A fenomenologia como caminho


Merleau-Ponty é um pensador central para se compreender a filosofia do século XX. Há uma brusca ruptura com a inauguração da sua filosofia, o discípulo da filosofia husserliana se destaca por seus estudos do corpo e a relação com a ciência. Merleau-Ponty dialoga com a cultura, a história, a experiência vivida, a linguagem, a arte e a ciência, temas inseridos pelo autor ao longo da sua trajetória filosófica. As principais preocupações do filósofo se davam pela problemática relação do homem com o mundo e pela perplexidade de uma filosofia que se propõe a reelaborar uma visão de mundo. A fenomenologia como um estilo de pensamento se coloca para Merleau-Ponty como a procura pelo sentido do sujeito no mundo. Dado que o filósofo enfatiza a existência do sujeito no mundo, a experiência humana é o cerne da sua redução fenomenológica.
A filosofia merleau-pontyana se caracteriza fundamentalmente pela crítica ao humanismo. Sua reflexão se origina a partir da obra Fenomenologia da percepção, os ensaios escritos pelo autor são obras que remontam os temas que revelam desde uma crítica política apoiada na teoria marxista a uma investigação ontológica. À luz da arte, do cinema, da pintura e da literatura, O visível e o invisível é um dos primeiros trabalhos publicados pelo autor. E Sinais é uma das obras que marca a passagem do filósofo de uma perspectiva fenomenológica para um estudo ontológico.
Na esteira do pensamento husserliano, tal filosofia influenciada pelo racionalismo cartesiano, Merleau-Ponty encara o cogito como algo posterior ao mundo pré-reflexivo. O ser corporificado é o sujeito no mundo que vê as coisas no mundo como um todo. Em contrapartida ao pensamento cartesiano, Merleau-Ponty enfatiza o “Ser atual”, o ser presente, o qual é indiviso e imanente. O ser que me faz ser vidente e visível, que faz parte do mundo e que anima o meu corpo. Nesse sentido, a noção de sujeito na filosofia merleau-pontyana é reelaborada para colocar o “ser-no-mundo” enquanto carne, enquanto parte desse mesmo mundo.
As primeiras obras de Merleau-Ponty mostram uma filosofia vinculada ao pensamento husserliano que ao longo de sua construção, se encaminha para um viés ontológico trazendo como primado o mundo pré-reflexivo. Numa filosofia em que a fenomenologia e o existencialismo se mostram bem entrelaçados, ele se aproxima de Husserl quando toma o Lebenswelt como ponto de partida de sua filosofia.
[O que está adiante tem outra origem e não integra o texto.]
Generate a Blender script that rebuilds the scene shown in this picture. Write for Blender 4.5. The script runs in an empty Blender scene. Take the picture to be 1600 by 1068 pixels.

O retorno ao mundo da vida é para Merleau-Ponty, a contribuição mais importante da filosofia husserliana. O autor se distancia de Husserl ao passo que minimiza o papel da consciência enquanto constituinte e atribui ao corpo uma dimensão sensível, papel que Husserl atribuíra ao sujeito transcendental. O logos do mundo sensível está nas origens da reflexão e ele subjaz todas as experiências do sujeito no mundo.
            O termo epokhé para Merleau-Ponty não é o distanciamento total do mundo vivenciado. Cada sujeito tem suas experiências no mundo e essas são possíveis somente no tempo e no espaço. O sujeito é “encarnado” ou “incorporado”, desse modo, a subjetividade humana é necessariamente corporificada. Nesse sentido, Merleau-Ponty traz uma redução que radicaliza a facticidade do ser heideggeriano e adentra o campo da experiência. Parte do Dasein para elaborar uma redução fenomenológica que, com o “espanto” diante do mundo, tem uma nova visão filosófica mediante a “volta às coisas mesmas”.
            O pensamento de Merleau-Ponty obteve grandes alcances, nos estudos sobre a percepção, a psicologia, a política e a arte, ademais, é uma nova perspectiva fenomenológica que enfatiza a temática da experiência. Uma filosofia que coloca a existência como ponto de partida para se compreender a relação do homem com o mundo, que põe em suspenso a ciência e a produção de conhecimento para redescobrir as raízes do pensamento. A filosofia de Merleau-Ponty quer no “espanto diante do mundo”, trazer a redução para a dimensão da experiência do sujeito.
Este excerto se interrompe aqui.